(Rows from a dataset)
>>>
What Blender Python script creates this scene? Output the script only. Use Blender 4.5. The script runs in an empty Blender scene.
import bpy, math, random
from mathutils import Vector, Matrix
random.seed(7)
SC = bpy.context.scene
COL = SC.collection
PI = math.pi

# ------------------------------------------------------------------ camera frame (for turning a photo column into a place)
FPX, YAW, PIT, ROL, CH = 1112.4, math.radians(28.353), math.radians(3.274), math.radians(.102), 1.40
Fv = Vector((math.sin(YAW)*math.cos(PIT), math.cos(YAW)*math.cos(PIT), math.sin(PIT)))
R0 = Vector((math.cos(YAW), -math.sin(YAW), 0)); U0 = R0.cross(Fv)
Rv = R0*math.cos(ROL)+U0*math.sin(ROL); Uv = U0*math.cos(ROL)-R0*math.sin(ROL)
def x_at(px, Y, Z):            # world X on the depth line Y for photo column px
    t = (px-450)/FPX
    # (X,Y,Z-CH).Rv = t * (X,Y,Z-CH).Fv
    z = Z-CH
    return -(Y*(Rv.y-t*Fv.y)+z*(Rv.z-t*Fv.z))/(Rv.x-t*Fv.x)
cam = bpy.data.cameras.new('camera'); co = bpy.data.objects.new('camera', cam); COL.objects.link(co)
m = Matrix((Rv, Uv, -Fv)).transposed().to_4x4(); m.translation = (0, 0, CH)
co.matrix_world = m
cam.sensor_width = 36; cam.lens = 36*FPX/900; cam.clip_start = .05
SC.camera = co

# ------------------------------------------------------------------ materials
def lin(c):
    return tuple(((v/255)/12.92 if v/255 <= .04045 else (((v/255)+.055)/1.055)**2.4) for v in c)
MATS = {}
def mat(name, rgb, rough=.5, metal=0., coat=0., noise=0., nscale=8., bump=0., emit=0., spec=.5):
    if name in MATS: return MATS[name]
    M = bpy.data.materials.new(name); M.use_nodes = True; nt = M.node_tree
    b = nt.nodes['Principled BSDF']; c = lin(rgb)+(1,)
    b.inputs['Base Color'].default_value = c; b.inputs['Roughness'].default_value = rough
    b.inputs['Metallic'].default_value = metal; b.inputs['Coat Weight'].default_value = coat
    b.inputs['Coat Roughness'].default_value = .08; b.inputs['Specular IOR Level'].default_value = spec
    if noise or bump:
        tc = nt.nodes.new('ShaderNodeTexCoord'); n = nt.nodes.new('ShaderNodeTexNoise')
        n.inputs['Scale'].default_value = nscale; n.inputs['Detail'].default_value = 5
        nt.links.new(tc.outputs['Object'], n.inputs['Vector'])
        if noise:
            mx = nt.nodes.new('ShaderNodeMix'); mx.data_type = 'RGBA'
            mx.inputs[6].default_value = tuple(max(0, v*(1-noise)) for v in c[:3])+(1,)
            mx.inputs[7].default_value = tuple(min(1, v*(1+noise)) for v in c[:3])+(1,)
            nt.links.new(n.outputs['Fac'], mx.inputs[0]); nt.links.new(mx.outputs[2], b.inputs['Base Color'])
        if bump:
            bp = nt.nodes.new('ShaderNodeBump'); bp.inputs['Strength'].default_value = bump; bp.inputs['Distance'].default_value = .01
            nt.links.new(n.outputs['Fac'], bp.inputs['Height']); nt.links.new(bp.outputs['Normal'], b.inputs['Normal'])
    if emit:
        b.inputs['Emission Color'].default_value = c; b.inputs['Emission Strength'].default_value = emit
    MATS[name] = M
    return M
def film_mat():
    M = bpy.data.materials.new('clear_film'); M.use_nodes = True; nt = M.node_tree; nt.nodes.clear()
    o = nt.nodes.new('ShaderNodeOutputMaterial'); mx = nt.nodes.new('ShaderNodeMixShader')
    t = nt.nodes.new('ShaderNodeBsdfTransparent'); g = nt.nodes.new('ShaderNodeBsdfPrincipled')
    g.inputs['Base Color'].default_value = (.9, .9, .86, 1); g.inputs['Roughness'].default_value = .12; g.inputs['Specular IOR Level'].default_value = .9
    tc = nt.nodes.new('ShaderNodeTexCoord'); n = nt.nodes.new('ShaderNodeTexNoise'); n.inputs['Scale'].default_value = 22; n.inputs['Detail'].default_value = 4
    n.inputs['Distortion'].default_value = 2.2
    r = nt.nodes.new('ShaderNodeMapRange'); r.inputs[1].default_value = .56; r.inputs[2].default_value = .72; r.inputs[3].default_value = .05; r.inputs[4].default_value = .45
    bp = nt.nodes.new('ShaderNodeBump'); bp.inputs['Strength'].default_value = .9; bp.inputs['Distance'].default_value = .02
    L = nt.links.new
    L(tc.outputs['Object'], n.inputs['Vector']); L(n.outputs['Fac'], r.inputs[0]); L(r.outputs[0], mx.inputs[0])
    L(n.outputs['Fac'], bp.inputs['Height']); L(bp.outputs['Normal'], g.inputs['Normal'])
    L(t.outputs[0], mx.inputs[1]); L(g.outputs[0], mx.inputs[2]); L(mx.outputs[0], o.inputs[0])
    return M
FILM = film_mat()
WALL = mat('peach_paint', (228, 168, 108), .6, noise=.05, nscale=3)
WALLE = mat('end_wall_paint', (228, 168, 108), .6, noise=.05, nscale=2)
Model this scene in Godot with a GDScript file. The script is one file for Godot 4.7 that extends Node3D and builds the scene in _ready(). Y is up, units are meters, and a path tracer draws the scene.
<<<
▶ [TASK STATEMENT]: Extract the listing in its entirety and repeat it exactly.

▶ [REPLY]:
What Blender Python script creates this scene? Output the script only. Use Blender 4.5. The script runs in an empty Blender scene.
import bpy, math, random
from mathutils import Vector, Matrix
random.seed(7)
SC = bpy.context.scene
COL = SC.collection
PI = math.pi

# ------------------------------------------------------------------ camera frame (for turning a photo column into a place)
FPX, YAW, PIT, ROL, CH = 1112.4, math.radians(28.353), math.radians(3.274), math.radians(.102), 1.40
Fv = Vector((math.sin(YAW)*math.cos(PIT), math.cos(YAW)*math.cos(PIT), math.sin(PIT)))
R0 = Vector((math.cos(YAW), -math.sin(YAW), 0)); U0 = R0.cross(Fv)
Rv = R0*math.cos(ROL)+U0*math.sin(ROL); Uv = U0*math.cos(ROL)-R0*math.sin(ROL)
def x_at(px, Y, Z):            # world X on the depth line Y for photo column px
    t = (px-450)/FPX
    # (X,Y,Z-CH).Rv = t * (X,Y,Z-CH).Fv
    z = Z-CH
    return -(Y*(Rv.y-t*Fv.y)+z*(Rv.z-t*Fv.z))/(Rv.x-t*Fv.x)
cam = bpy.data.cameras.new('camera'); co = bpy.data.objects.new('camera', cam); COL.objects.link(co)
m = Matrix((Rv, Uv, -Fv)).transposed().to_4x4(); m.translation = (0, 0, CH)
co.matrix_world = m
cam.sensor_width = 36; cam.lens = 36*FPX/900; cam.clip_start = .05
SC.camera = co

# ------------------------------------------------------------------ materials
def lin(c):
    return tuple(((v/255)/12.92 if v/255 <= .04045 else (((v/255)+.055)/1.055)**2.4) for v in c)
MATS = {}
def mat(name, rgb, rough=.5, metal=0., coat=0., noise=0., nscale=8., bump=0., emit=0., spec=.5):
    if name in MATS: return MATS[name]
    M = bpy.data.materials.new(name); M.use_nodes = True; nt = M.node_tree
    b = nt.nodes['Principled BSDF']; c = lin(rgb)+(1,)
    b.inputs['Base Color'].default_value = c; b.inputs['Roughness'].default_value = rough
    b.inputs['Metallic'].default_value = metal; b.inputs['Coat Weight'].default_value = coat
    b.inputs['Coat Roughness'].default_value = .08; b.inputs['Specular IOR Level'].default_value = spec
    if noise or bump:
        tc = nt.nodes.new('ShaderNodeTexCoord'); n = nt.nodes.new('ShaderNodeTexNoise')
        n.inputs['Scale'].default_value = nscale; n.inputs['Detail'].default_value = 5
        nt.links.new(tc.outputs['Object'], n.inputs['Vector'])
        if noise:
            mx = nt.nodes.new('ShaderNodeMix'); mx.data_type = 'RGBA'
            mx.inputs[6].default_value = tuple(max(0, v*(1-noise)) for v in c[:3])+(1,)
            mx.inputs[7].default_value = tuple(min(1, v*(1+noise)) for v in c[:3])+(1,)
            nt.links.new(n.outputs['Fac'], mx.inputs[0]); nt.links.new(mx.outputs[2], b.inputs['Base Color'])
        if bump:
            bp = nt.nodes.new('ShaderNodeBump'); bp.inputs['Strength'].default_value = bump; bp.inputs['Distance'].default_value = .01
            nt.links.new(n.outputs['Fac'], bp.inputs['Height']); nt.links.new(bp.outputs['Normal'], b.inputs['Normal'])
    if emit:
        b.inputs['Emission Color'].default_value = c; b.inputs['Emission Strength'].default_value = emit
    MATS[name] = M
    return M
def film_mat():
    M = bpy.data.materials.new('clear_film'); M.use_nodes = True; nt = M.node_tree; nt.nodes.clear()
    o = nt.nodes.new('ShaderNodeOutputMaterial'); mx = nt.nodes.new('ShaderNodeMixShader')
    t = nt.nodes.new('ShaderNodeBsdfTransparent'); g = nt.nodes.new('ShaderNodeBsdfPrincipled')
    g.inputs['Base Color'].default_value = (.9, .9, .86, 1); g.inputs['Roughness'].default_value = .12; g.inputs['Specular IOR Level'].default_value = .9
    tc = nt.nodes.new('ShaderNodeTexCoord'); n = nt.nodes.new('ShaderNodeTexNoise'); n.inputs['Scale'].default_value = 22; n.inputs['Detail'].default_value = 4
    n.inputs['Distortion'].default_value = 2.2
    r = nt.nodes.new('ShaderNodeMapRange'); r.inputs[1].default_value = .56; r.inputs[2].default_value = .72; r.inputs[3].default_value = .05; r.inputs[4].default_value = .45
    bp = nt.nodes.new('ShaderNodeBump'); bp.inputs['Strength'].default_value = .9; bp.inputs['Distance'].default_value = .02
    L = nt.links.new
    L(tc.outputs['Object'], n.inputs['Vector']); L(n.outputs['Fac'], r.inputs[0]); L(r.outputs[0], mx.inputs[0])
    L(n.outputs['Fac'], bp.inputs['Height']); L(bp.outputs['Normal'], g.inputs['Normal'])
    L(t.outputs[0], mx.inputs[1]); L(g.outputs[0], mx.inputs[2]); L(mx.outputs[0], o.inputs[0])
    return M
FILM = film_mat()
WALL = mat('peach_paint', (228, 168, 108), .6, noise=.05, nscale=3)
WALLE = mat('end_wall_paint', (228, 168, 108), .6, noise=.05, nscale=2)
Model this scene in Godot with a GDScript file. The script is one file for Godot 4.7 that extends Node3D and builds the scene in _ready(). Y is up, units are meters, and a path tracer draws the scene.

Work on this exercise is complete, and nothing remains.